## WORK TO BE COMPLETED
In the entries that follow, the first line to write out is the one containing "Write part 3", and the last is the one containing "T_ = thing('clock_tower', 'slim". Reproduce that stretch exactly, with nothing before or after it.

(Records with scene code)
========================================================================

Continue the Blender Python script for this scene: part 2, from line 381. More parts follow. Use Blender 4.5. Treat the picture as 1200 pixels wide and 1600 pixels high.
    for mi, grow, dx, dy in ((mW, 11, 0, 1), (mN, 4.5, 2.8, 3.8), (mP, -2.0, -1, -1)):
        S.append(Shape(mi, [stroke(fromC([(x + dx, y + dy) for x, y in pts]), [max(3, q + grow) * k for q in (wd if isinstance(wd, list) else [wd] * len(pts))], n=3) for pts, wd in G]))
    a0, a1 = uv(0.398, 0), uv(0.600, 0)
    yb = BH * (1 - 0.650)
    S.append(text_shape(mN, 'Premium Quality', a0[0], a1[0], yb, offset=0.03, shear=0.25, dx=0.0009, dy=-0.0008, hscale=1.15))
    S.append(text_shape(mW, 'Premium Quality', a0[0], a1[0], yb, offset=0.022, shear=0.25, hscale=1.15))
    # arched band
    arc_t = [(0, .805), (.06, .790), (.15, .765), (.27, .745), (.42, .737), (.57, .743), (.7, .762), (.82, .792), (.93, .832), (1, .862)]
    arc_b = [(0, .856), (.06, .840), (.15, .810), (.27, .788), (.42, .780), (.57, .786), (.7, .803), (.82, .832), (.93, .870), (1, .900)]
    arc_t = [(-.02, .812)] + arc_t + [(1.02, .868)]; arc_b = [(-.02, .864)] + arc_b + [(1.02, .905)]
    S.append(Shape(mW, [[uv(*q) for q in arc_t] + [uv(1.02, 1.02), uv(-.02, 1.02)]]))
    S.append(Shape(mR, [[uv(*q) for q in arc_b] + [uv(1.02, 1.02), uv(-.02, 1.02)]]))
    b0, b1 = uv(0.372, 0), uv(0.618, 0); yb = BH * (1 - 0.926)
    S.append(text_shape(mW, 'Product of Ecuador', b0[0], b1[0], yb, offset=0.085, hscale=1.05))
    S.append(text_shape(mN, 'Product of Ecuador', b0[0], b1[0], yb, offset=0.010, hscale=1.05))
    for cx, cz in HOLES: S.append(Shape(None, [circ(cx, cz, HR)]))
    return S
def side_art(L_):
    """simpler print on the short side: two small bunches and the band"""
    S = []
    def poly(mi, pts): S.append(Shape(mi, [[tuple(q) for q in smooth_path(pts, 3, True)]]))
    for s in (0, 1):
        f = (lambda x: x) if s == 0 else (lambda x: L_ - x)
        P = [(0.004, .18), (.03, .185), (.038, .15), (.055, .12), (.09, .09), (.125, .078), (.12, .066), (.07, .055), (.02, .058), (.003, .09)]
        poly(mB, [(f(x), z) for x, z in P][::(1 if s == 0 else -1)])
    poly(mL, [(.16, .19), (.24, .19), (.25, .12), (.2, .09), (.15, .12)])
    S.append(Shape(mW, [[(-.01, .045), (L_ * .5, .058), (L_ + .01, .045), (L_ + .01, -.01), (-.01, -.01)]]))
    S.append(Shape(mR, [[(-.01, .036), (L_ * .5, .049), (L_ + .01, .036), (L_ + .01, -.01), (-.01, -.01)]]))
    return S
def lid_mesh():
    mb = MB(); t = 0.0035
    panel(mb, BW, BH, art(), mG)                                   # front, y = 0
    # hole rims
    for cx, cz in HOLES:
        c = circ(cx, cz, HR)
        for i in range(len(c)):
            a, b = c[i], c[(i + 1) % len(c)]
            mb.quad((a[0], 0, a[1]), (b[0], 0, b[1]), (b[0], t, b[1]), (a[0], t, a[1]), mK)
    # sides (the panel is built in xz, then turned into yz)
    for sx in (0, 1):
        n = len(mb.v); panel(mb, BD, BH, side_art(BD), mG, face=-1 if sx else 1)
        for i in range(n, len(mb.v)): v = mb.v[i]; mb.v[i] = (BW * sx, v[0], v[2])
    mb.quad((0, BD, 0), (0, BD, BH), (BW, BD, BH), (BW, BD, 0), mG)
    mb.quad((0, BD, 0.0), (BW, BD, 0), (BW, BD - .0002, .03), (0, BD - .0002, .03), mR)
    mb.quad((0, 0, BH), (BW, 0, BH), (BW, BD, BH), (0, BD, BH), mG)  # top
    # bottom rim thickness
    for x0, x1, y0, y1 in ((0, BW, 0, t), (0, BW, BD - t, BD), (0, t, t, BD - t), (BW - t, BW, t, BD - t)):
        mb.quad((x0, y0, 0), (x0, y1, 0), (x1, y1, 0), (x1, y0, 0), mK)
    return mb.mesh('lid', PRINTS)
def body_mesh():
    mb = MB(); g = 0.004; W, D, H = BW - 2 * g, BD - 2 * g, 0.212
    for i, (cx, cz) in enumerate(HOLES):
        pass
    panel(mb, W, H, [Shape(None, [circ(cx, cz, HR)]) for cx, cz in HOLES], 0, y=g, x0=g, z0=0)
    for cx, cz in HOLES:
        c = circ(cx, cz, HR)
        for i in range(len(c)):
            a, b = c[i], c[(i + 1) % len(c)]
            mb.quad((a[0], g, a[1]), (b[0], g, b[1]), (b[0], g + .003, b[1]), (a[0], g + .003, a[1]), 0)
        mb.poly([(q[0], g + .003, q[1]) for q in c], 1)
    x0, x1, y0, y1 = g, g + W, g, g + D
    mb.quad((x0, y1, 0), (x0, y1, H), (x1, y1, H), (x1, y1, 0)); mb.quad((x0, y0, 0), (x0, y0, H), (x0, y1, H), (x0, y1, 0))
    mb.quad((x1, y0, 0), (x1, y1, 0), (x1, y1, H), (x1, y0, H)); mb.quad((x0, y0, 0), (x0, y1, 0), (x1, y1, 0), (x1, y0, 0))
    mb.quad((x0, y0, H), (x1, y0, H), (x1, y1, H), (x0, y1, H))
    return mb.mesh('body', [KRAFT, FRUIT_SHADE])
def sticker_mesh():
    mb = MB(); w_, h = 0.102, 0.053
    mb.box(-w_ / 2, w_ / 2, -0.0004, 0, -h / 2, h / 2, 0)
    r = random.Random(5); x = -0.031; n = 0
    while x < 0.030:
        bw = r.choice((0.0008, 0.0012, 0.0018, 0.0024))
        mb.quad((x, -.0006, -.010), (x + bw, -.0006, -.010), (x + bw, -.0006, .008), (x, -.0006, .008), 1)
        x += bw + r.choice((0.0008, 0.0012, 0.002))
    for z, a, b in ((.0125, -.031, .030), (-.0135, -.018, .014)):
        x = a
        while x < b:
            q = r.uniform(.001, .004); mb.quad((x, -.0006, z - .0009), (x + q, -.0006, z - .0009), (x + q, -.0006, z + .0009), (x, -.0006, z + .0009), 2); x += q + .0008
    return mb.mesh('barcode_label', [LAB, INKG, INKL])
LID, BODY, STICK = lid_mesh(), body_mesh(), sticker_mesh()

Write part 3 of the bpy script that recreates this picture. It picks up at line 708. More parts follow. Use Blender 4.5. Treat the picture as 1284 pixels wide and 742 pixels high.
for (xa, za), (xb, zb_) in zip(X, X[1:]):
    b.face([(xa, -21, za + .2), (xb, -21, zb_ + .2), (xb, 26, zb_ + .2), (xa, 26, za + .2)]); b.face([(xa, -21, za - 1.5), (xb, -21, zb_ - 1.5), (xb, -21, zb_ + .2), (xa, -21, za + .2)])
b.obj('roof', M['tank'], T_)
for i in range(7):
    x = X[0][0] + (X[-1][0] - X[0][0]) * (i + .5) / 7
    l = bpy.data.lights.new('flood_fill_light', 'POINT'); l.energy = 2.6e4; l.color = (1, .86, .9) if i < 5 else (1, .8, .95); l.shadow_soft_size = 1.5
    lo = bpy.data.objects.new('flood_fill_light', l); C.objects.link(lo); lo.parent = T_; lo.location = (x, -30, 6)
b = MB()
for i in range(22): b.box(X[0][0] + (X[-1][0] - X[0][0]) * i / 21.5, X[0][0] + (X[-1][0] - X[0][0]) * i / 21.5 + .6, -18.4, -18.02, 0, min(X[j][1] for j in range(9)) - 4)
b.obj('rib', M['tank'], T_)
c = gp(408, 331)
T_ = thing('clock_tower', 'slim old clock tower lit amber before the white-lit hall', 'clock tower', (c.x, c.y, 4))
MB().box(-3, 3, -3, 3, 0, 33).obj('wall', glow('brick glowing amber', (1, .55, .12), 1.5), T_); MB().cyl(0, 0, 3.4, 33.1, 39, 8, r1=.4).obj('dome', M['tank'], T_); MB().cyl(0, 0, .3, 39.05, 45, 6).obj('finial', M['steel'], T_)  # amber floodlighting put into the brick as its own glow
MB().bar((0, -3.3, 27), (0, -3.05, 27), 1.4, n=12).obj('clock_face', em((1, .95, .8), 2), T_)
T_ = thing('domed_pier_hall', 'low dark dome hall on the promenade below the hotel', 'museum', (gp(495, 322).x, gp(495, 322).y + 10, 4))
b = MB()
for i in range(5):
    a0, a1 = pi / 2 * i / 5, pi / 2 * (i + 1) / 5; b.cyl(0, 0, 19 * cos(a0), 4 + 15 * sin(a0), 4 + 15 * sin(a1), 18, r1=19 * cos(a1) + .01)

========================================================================

## THE ANSWER
Write part 3 of the bpy script that recreates this picture. It picks up at line 708. More parts follow. Use Blender 4.5. Treat the picture as 1284 pixels wide and 742 pixels high.
for (xa, za), (xb, zb_) in zip(X, X[1:]):
    b.face([(xa, -21, za + .2), (xb, -21, zb_ + .2), (xb, 26, zb_ + .2), (xa, 26, za + .2)]); b.face([(xa, -21, za - 1.5), (xb, -21, zb_ - 1.5), (xb, -21, zb_ + .2), (xa, -21, za + .2)])
b.obj('roof', M['tank'], T_)
for i in range(7):
    x = X[0][0] + (X[-1][0] - X[0][0]) * (i + .5) / 7
    l = bpy.data.lights.new('flood_fill_light', 'POINT'); l.energy = 2.6e4; l.color = (1, .86, .9) if i < 5 else (1, .8, .95); l.shadow_soft_size = 1.5
    lo = bpy.data.objects.new('flood_fill_light', l); C.objects.link(lo); lo.parent = T_; lo.location = (x, -30, 6)
b = MB()
for i in range(22): b.box(X[0][0] + (X[-1][0] - X[0][0]) * i / 21.5, X[0][0] + (X[-1][0] - X[0][0]) * i / 21.5 + .6, -18.4, -18.02, 0, min(X[j][1] for j in range(9)) - 4)
b.obj('rib', M['tank'], T_)
c = gp(408, 331)
T_ = thing('clock_tower', 'slim old clock tower lit amber before the white-lit hall', 'clock tower', (c.x, c.y, 4))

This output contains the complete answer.